P4P countdown: No 3: Sergey Kovalev

Luke G. Williams
28/12/2016 3:44pm

Over the Christmas and New Year period, Boxing Monthly online is counting down our latest pound for pound top ten, based on the votes of a panel comprising nine of our writers. Today we reveal the man who came third ...

Name: Sergey Kovalev

BM online P4P ranking: 3rd

Age: 33

Fight record: 30(26)-1-1

2016 report card: Kovalev had an active year, defeating Jean Pascal by eighth round TKO in January and Issac Chilemba by unanimous points decision in July. However the defining fight of the year for 'Krusher' was his November showdown with Andre Ward. Although Kovalev dropped a unanimous decision, 114-113 on all three scorecards, many remain convinced that the Russian did enough to edge the contest, particularly having dropped Ward in round two. Besides which, being involved in such a huge event against a man who has long ranked in the upper reaches of the world's pound for pound top ten, has enhanced Kovalev's profile and standing, even in defeat.

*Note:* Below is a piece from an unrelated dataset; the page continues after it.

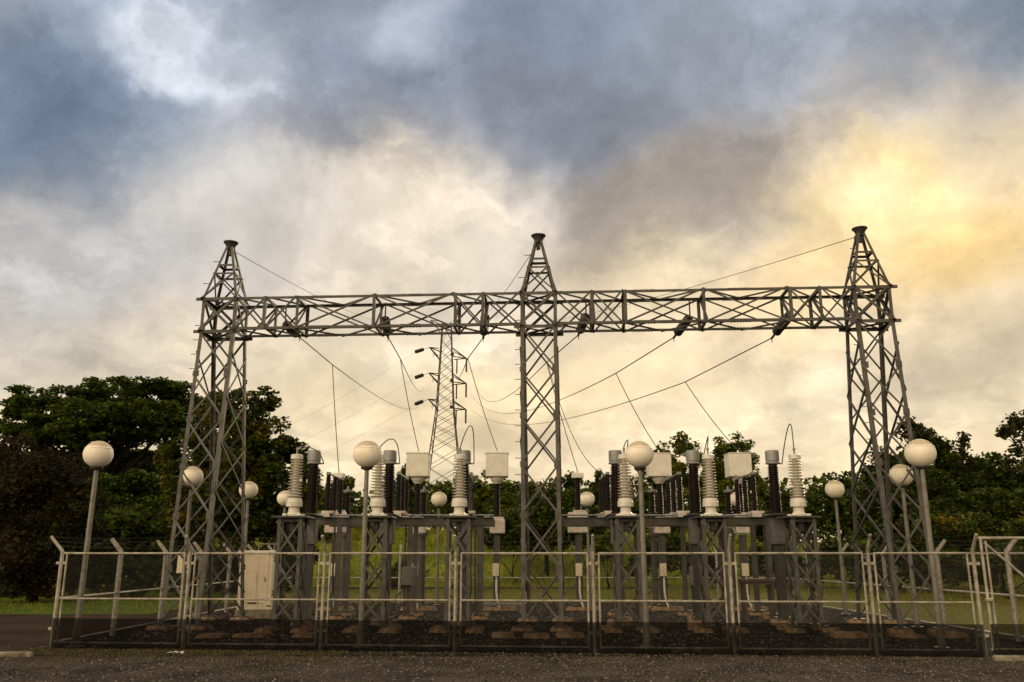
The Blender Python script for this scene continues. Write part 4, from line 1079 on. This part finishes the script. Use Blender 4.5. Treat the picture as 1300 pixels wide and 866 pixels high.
for i, (x, lb) in enumerate(((1115, 'low dark bush seen between the legs of the right tower'), (1185, 'low dark bush behind the last front panel'), (1250, 'low dark bush seen through the gate'))):
    tree('low_bush', [(x, 722, 42, 42, 20), (x - 25, 705, 42, 26, 20), (x + 26, 702, 42.4, 26, 22)], 200, .24, M['dark_leaf'], lb, 'shrub', group='low bushes behind the right fence', tr=.06, seed=70 + i, fork=.2, trunk_name='stem')
# 5 trees on the bank
BANK = [
 ('leafy_tree', [(415, 640, 62, 22, 28), (440, 625, 62, 22, 22), (405, 672, 60, 22, 20)], 'fresh', 'pale green tree between the leftmost switch columns and the second front lamp', .3),
 ('leafy_tree', [(522, 592, 70, 16, 16), (512, 620, 70, 22, 22), (535, 640, 69, 22, 26)], 'dark_leaf', 'rounded tree peeking left of a cream box under the pylon', .3),
 ('leafy_tree', [(565, 630, 66, 22, 22), (590, 618, 66, 16, 20), (600, 650, 64, 26, 24)], 'fresh', 'loose green tree at the foot of the far pylon', .3),
 ('leafy_tree', [(625, 622, 60, 26, 24), (655, 628, 60, 24, 22), (608, 645, 60, 20, 24), (640, 655, 58, 30, 28)], 'fresh', 'yellowish green tree left of the middle tower', .3),
 ('leafy_tree', [(690, 640, 55, 30, 26), (670, 670, 54, 40, 30), (720, 660, 54, 30, 34)], 'dark_leaf', 'dark tree directly behind the middle tower', .28),
 ('leafy_tree', [(725, 618, 58, 16, 20), (762, 612, 58, 16, 18), (750, 645, 57, 30, 30), (780, 660, 56, 26, 30)], 'dark_leaf', 'dark tree just right of the middle tower behind a small lamp', .28),
 ('leafy_tree', [(840, 600, 60, 26, 34), (815, 640, 59, 28, 30), (850, 655, 58, 30, 30)], 'fresh', 'green tree behind the third front lamp', .3),
 ('tall_tree', [(876, 572, 52, 22, 20), (868, 600, 52, 24, 24), (928, 566, 52, 24, 16), (905, 590, 52, 22, 20), (945, 588, 52, 18, 18), (920, 612, 52, 34, 24), (885, 630, 52, 34, 26), (958, 622, 52, 22, 26), (930, 650, 51, 34, 26)], 'fresh', 'tallest tree of the bank behind the cream box nearest the right tower', .26),
 ('leafy_tree', [(990, 640, 56, 30, 22), (1020, 650, 55, 28, 24), (970, 665, 54, 30, 24)], 'dark_leaf', 'low dark tree behind the last insulator stand', .28),
 ('leafy_tree', [(1065, 618, 60, 24, 18), (1045, 650, 58, 32, 26), (1085, 650, 57, 30, 28)], 'dark_leaf', 'round topped dark tree behind the lone lamp left of the right tower', .28)]
for i, (nm, cl, m, lb, lf) in enumerate(BANK):
    tree(nm, cl, 330, lf * .7, M[m], lb, 'tree', group='trees on the bank', tr=.14, seed=50 + i, fork=.4)
# 6 undergrowth shrubs on the bank
UND = [(650, 672, 52, 44, 24, 'dark_leaf', 'dark shrub at bank foot left of the middle tower'), (745, 668, 52, 50, 24, 'dark_leaf', 'dark shrub at bank foot right of the middle tower'), (840, 700, 49, 46, 30, 'dark_leaf', 'dark shrub under the third front lamp'),
       (900, 715, 48, 34, 26, 'russet', 'dry brown shrub behind the fifth insulator stand'), (985, 705, 48, 46, 30, 'dark_leaf', 'dark shrub behind the last insulator stand'), (1075, 705, 47, 50, 34, 'dark_leaf', 'dark shrub left of the right tower foot'),
       (515, 725, 47, 22, 20, 'fresh', 'small green bush under the cream box right of the second lamp'), (770, 690, 46, 18, 18, 'fresh', 'small bright bush right of the far small lamp')]
for i, (x, y, Y, rx, ry, m, lb) in enumerate(UND):
    tree('wild_shrub', [(x, y, Y, rx * .7, ry), (x - rx * .5, y + ry * .3, Y, rx * .5, ry * .7), (x + rx * .5, y + ry * .2, Y, rx * .5, ry * .75)], 190, .24, M[m], lb, 'shrub', group='shrubs along the bank', tr=.06, seed=80 + i, fork=.2, trunk_name='stem')
# 7 right-hand planting
cl = [(1165, 560, 50, 22, 20), (1150, 590, 50, 26, 26), (1190, 578, 50, 26, 26), (1120, 600, 51, 26, 28), (1170, 620, 49, 40, 26), (1105, 640, 50, 32, 30)]
tree('bushy_tree', cl, 350, .19, M['dark_leaf'], 'dark bushy tree behind the upper half of the right tower', 'tree', tr=.2, seed=101)
cl = [(1160, 540, 49, 12, 14), (1148, 548, 49, 10, 12), (1175, 552, 49, 9, 10), (1162, 570, 49, 16, 14)]
tree('feathery_tree', cl, 120, .2, M['feather'], 'thin feathery tree top beside the beam end of the right tower', 'tree', tr=.1, seed=102, group='feathery trees at right', fork=.7)
cl = [(1215, 575, 51, 10, 14), (1222, 560, 51, 5, 12), (1230, 590, 51, 16, 12), (1210, 598, 51, 16, 12)]
tree('feathery_tree', cl, 110, .2, M['feather'], 'sparse feathery tree right of the nearest right lamp', 'tree', tr=.1, seed=103, group='feathery trees at right', fork=.7)
cl = [(1292, 535, 47, 14, 14), (1280, 550, 47, 10, 14), (1306, 560, 47, 20, 18), (1290, 580, 47, 18, 18), (1312, 530, 47, 14, 18)]
tree('feathery_tree', cl, 120, .2, M['feather'], 'taller feathery tree at the right edge', 'tree', tr=.14, seed=104, group='feathery trees at right', fork=.7)
cl = [(1250, 590, 52, 24, 14), (1240, 612, 51, 40, 18), (1278, 606, 51, 30, 16), (1215, 622, 50, 34, 16)]
tree('leafy_tree', cl, 190, .28, M['dark_leaf'], 'mid height dark tree between the feathery ones at right', 'tree', tr=.14, seed=105)
for i, (cl, lb) in enumerate((([(1200, 645, 44, 40, 18), (1260, 640, 44, 44, 18), (1320, 635, 44, 44, 22)], 'upper dark hedge row behind the gate'), ([(1200, 680, 40, 44, 26), (1265, 675, 40, 46, 26), (1330, 680, 40, 44, 30)], 'lower leafy hedge row behind the gate'),
                              ([(1215, 715, 36, 40, 22), (1275, 715, 36, 44, 22), (1335, 715, 36, 40, 24)], 'low shrub row behind the right side fence'), ([(1150, 690, 44, 40, 34), (1110, 700, 45, 30, 30)], 'dark shrub behind the right tower foot'))):
    tree('hedge', cl, 330, .17, M['dark_leaf' if i != 1 else 'flower_tree'], lb, 'hedge', tr=.06, seed=110 + i, fork=.2, trunk_name='stem')
cl = [(1150, 640, 56, 60, 40), (1230, 640, 56, 60, 44), (1310, 640, 56, 60, 44), (1190, 680, 55, 60, 30), (1270, 685, 55, 60, 30)]
tree('understorey_tree', cl, 150, .4, M['dark_leaf'], 'dark tree mass behind the hedge rows at right', 'tree', tr=.2, seed=141)
# 8 the wood behind, one mass
rnd = random.Random(99); mb = MB()
for k in range(90):
    x = -75 + 160 * k / 89; y = 80 + rnd.uniform(-3, 6); top = (3.4 + rnd.uniform(3.0, 5.2)) if -22 < x < 34 else 7 + rnd.uniform(1, 4)
    for _ in range(620):
        p = Vector((x + rnd.gauss(0, 1.3), y + rnd.gauss(0, 1.2), 2.6 + (top - 2.6) * rnd.random() ** .8)); L_ = rnd.uniform(.3, .7); d = Vector((rnd.gauss(0, 1), rnd.gauss(0, 1), rnd.gauss(0, 1))).normalized(); e = d.cross(Vector((rnd.gauss(0, 1), rnd.gauss(0, 1), rnd.gauss(0, 1))).normalized())
        mb.v += [tuple(p - d * L_ * .5), tuple(p + e * L_ * .4), tuple(p + d * L_ * .5), tuple(p - e * L_ * .4)]; b = len(mb.v) - 4; mb.f.append((b, b + 1, b + 2, b + 3)); mb.mi.append(0)
tag(mb.build('woodland', M['dark_leaf']), 'far dark wood closing the view behind the bank', 'wood', kind='stuff')

# ------------------------------------------------------------------ render settings
sc.render.engine = 'CYCLES'
sc.cycles.use_denoising = True
sc.cycles.max_bounces = 6; sc.cycles.transparent_max_bounces = 12
sc.view_settings.view_transform = 'Standard'; sc.view_settings.look = 'None'
print('FACES', sum(len(o.data.polygons) for o in COL.objects if o.type == 'MESH'))
sc.view_settings.exposure = 0; sc.view_settings.gamma = 1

Prospects for 2017: Understandably enough, a rematch against Ward is the fight that Kovalev craves above all others. Despite a rematch clause existing in the contract for their first fight, at the time of writing it seems far from certain that it will happen, with Ward apparently threatening retirement if he doesn't receive "the right deal". If a rematch doesn't take place, Kovalev's options are severely limited, with few other possible marquee fights at light heavyweight, aside from an unlikely showdown with Adonis Stevenson. I fear that 2017 may be a year of frustration for 'Krusher'.

Total points from BM P4P ranking panel: 72 - The majority of our panel seemed to accept the result of the Ward-Kovalev fight, with only one out of nine ranking 'Krusher' higher than 'S.O.G.'.

NB: Voting panel for the BM online P4P rankings were: Mark Butcher, Luke Byron, Luke G. Williams, Andrew Harrison, Paul Zanon, James Oddy, Chris Williamson, Callum Rudge and Michael Montero.
Each panellist ranked their top ten in order, with the boxer placed first receiving ten points, second nine points, third eight points and so on. Boxers were then ranked by the overall number of points accrued.